• **PROBLEM DESCRIPTION**: From the line containing "Write a Blender" through the line containing "from mathutils import Vector, Matrix", retype each line exactly; include both end lines and nothing beyond them.

• **TASK MATERIAL**:

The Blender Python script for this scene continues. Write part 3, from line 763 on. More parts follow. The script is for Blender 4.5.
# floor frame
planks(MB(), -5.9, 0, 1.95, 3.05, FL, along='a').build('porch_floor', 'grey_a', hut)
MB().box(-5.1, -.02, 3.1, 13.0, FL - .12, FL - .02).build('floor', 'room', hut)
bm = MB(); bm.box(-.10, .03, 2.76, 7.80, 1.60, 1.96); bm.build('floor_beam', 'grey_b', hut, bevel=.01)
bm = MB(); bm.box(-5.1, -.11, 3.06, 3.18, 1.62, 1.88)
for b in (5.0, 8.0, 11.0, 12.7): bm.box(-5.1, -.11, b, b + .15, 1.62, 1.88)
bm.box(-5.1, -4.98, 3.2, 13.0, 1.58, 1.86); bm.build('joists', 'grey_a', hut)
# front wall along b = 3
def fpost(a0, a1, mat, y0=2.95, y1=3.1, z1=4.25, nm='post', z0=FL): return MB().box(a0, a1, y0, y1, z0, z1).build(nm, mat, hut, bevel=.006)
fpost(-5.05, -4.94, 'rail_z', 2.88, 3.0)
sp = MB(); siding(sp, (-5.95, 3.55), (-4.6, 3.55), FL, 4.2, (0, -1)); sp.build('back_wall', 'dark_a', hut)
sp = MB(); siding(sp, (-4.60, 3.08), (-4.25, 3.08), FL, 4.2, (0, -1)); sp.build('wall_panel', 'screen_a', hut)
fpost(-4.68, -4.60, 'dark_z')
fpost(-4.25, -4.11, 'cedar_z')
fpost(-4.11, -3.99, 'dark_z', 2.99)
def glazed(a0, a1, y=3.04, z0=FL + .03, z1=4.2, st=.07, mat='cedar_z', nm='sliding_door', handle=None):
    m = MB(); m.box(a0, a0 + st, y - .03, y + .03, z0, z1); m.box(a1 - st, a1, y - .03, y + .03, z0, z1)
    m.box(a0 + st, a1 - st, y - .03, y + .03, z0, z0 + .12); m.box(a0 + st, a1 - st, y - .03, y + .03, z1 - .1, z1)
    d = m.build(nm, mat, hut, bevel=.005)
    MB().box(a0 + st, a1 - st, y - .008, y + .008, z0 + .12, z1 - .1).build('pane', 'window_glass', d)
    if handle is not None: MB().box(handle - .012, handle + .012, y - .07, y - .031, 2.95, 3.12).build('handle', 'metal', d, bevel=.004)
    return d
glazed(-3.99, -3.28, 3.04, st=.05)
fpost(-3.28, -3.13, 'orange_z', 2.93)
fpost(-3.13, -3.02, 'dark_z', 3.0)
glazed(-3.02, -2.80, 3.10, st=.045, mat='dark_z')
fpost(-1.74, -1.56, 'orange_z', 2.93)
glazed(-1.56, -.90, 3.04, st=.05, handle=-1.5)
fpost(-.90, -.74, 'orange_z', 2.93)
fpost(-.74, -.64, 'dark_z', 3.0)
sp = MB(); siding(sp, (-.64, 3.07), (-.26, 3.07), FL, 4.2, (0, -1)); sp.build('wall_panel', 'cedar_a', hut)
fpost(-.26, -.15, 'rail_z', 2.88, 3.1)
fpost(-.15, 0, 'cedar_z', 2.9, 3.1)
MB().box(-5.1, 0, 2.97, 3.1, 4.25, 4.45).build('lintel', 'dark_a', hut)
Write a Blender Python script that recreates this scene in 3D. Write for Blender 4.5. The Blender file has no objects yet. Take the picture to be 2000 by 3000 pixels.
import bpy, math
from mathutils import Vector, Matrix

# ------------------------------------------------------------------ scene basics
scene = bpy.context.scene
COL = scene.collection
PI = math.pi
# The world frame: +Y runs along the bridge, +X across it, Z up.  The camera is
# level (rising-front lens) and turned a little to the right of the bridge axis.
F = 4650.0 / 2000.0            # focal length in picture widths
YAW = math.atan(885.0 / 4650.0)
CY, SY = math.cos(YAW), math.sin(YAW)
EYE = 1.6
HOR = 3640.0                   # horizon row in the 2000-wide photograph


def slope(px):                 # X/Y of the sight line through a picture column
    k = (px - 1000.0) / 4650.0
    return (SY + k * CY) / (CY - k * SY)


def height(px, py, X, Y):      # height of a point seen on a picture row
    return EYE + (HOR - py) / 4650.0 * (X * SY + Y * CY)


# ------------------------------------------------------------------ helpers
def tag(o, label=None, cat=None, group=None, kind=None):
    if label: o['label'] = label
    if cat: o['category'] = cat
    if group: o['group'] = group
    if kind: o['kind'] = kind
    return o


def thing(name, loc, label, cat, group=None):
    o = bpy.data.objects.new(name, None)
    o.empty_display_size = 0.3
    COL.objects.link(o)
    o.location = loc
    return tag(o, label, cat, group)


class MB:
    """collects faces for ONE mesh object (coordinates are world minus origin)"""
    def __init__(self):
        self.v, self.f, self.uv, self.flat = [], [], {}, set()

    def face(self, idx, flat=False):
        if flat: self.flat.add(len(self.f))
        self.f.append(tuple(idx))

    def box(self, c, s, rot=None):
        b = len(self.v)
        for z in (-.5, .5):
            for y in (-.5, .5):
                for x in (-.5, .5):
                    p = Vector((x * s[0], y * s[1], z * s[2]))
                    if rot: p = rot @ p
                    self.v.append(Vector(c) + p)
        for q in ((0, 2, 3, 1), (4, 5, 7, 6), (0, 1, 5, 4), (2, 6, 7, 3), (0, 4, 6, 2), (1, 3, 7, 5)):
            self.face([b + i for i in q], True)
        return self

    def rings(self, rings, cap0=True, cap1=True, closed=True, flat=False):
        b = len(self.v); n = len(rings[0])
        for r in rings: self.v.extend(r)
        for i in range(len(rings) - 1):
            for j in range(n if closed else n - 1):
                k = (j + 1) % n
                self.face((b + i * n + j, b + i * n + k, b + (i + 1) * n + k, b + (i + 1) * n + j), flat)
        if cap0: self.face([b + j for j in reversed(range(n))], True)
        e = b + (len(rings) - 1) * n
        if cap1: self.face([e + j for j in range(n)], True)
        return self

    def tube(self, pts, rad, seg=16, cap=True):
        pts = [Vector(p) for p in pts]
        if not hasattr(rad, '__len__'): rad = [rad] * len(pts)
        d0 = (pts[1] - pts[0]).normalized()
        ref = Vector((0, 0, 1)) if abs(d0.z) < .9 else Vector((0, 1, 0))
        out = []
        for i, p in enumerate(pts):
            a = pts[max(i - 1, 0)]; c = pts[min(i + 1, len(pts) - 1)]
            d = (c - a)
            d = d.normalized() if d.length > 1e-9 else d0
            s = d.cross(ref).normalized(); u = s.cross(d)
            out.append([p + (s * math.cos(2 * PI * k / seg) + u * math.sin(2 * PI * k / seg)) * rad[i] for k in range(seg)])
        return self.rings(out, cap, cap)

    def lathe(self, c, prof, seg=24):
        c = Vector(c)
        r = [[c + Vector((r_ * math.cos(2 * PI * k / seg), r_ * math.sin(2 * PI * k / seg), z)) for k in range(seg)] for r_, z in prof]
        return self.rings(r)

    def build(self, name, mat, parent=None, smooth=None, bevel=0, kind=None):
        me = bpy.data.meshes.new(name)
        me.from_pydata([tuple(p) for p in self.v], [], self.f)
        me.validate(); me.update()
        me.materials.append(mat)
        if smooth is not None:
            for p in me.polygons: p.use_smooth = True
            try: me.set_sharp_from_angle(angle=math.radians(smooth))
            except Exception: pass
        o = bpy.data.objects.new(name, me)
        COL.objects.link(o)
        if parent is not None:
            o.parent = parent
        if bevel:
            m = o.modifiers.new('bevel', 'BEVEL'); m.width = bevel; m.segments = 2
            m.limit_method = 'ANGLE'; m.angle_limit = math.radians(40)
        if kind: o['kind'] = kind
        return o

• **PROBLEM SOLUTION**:
Write a Blender Python script that recreates this scene in 3D. Write for Blender 4.5. The Blender file has no objects yet. Take the picture to be 2000 by 3000 pixels.
import bpy, math
from mathutils import Vector, Matrix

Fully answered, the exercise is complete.